Mi mamá guardaba esos pequeños tesoros que creo, la aferraba a los significativos fragmentos de su historia. Y probablemente de eso se trata también andar por la vida, de reconocer el intento humano de resguardar lo que tiene significado sea por haberlo compartido con alguien, o porque se vivió algo maravilloso y esa pequeña cosa, se convierte en un talismán de la memoria, una prueba física de que eso realmente sucedió y un imán sagrado hacia el pasado cuando se quiere recordar para intentar al menos en alguna medida, volver a vivirlo.

Entre esos detalles escondidos hallé la cédula de mi abuelo José Prudencio quien nació el 30 de junio de 1909 y la de mi tía Imera Josefina o Imechon a quien todos recordamos con amor inmenso. También pedazos de una foto de mi padre sonriente (él era muy serio y he allí la novedad), recordatorios de deudas pagadas, los certificados electorales, el bolígrafo Parker de mi papá, su directorio telefónico hecho a mano en una impecable caligrafía y algunos papelitos con antiguos números telefónicos míos y por supuesto, mi número de cédula anotado allí también. Encontré entre esos tesoros, la novena de Jesús de la Divina Misericordia cuya devoción le profesó de manera absoluta en vida, pues a las 3:00 p.m. hacía una pausa para rezarle la coronilla, en cuyas intenciones sé, que estuvo de primero mi vida pues la mejor oración es la de una madre por sus hijos y las de ella jamás faltaron.

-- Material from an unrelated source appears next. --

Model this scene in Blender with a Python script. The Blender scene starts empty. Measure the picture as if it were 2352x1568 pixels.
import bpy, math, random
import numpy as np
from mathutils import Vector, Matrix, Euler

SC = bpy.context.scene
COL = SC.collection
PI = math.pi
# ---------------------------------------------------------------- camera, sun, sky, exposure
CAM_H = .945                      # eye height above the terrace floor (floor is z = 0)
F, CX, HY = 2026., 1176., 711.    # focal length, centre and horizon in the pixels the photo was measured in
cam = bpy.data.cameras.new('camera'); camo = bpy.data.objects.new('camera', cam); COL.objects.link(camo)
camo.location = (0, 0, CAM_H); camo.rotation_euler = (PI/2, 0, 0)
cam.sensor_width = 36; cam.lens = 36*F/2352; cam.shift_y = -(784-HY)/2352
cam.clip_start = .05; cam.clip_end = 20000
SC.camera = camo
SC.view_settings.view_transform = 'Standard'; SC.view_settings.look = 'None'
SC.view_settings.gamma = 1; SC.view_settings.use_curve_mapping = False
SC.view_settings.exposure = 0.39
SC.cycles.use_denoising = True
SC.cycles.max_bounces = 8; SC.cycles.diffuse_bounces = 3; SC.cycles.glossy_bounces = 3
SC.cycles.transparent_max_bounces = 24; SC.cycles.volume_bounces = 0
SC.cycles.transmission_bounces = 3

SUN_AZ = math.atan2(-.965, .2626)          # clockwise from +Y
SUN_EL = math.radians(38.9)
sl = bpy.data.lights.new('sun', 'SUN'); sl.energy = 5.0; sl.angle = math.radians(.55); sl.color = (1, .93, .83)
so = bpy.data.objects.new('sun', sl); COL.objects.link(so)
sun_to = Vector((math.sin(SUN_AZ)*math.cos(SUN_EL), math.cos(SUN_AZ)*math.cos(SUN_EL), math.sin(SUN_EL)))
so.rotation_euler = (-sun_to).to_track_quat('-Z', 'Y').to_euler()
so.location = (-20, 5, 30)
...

En estos días el recuerdo de mi madre me ha visitado constantemente, y así lo he atravesado, con amor, añoranza y gratitud. Quizás porque he disfrutado a mares de la calidez y ternura de nuestra adorada Rosa Gómez de Herrera o “Mamá Ocha” como muchos le decimos, cuyo titánico cariño maternal cubre no sólo a sus hijos Astrid, Leonor y William, sino también de manera generosa, a sus sobrinos y a los amigos de sus hijos, entre esos nosotros, Manuel Antonio de Jesús y yo. Mi hijo le llama Mamaita, tal como lo hacen sus nietas Salomé y Sofía y ella recibe feliz la inocencia de ese sutil detalle infantil.

El sentimiento de orfandad es de los más desoladores posibles. Ese refugio de paz que es el regazo de una madre, o de un padre amoroso, hace falta a lo largo de la vida cuando ellos han trascendido de este plano terrenal. Privilegiados son quienes aún los tienen en sus vidas y lo disfrutan, pues es una bendición sentirlo aún más, en la edad adulta. Hoy te honro mami como lo hice en vida, tu existencia, tus huellas, tu ejemplo, tus consejos, tu forma de ser y de actuar, tus tesoros, tu manera de amar a tus padres, hermanos, sobrinos, amigos, y a todo aquel que necesitó de ti. Te amo y te extraño cada día. Gracias por permitirme hallar tus tesoros y sentir que los abrías conmigo.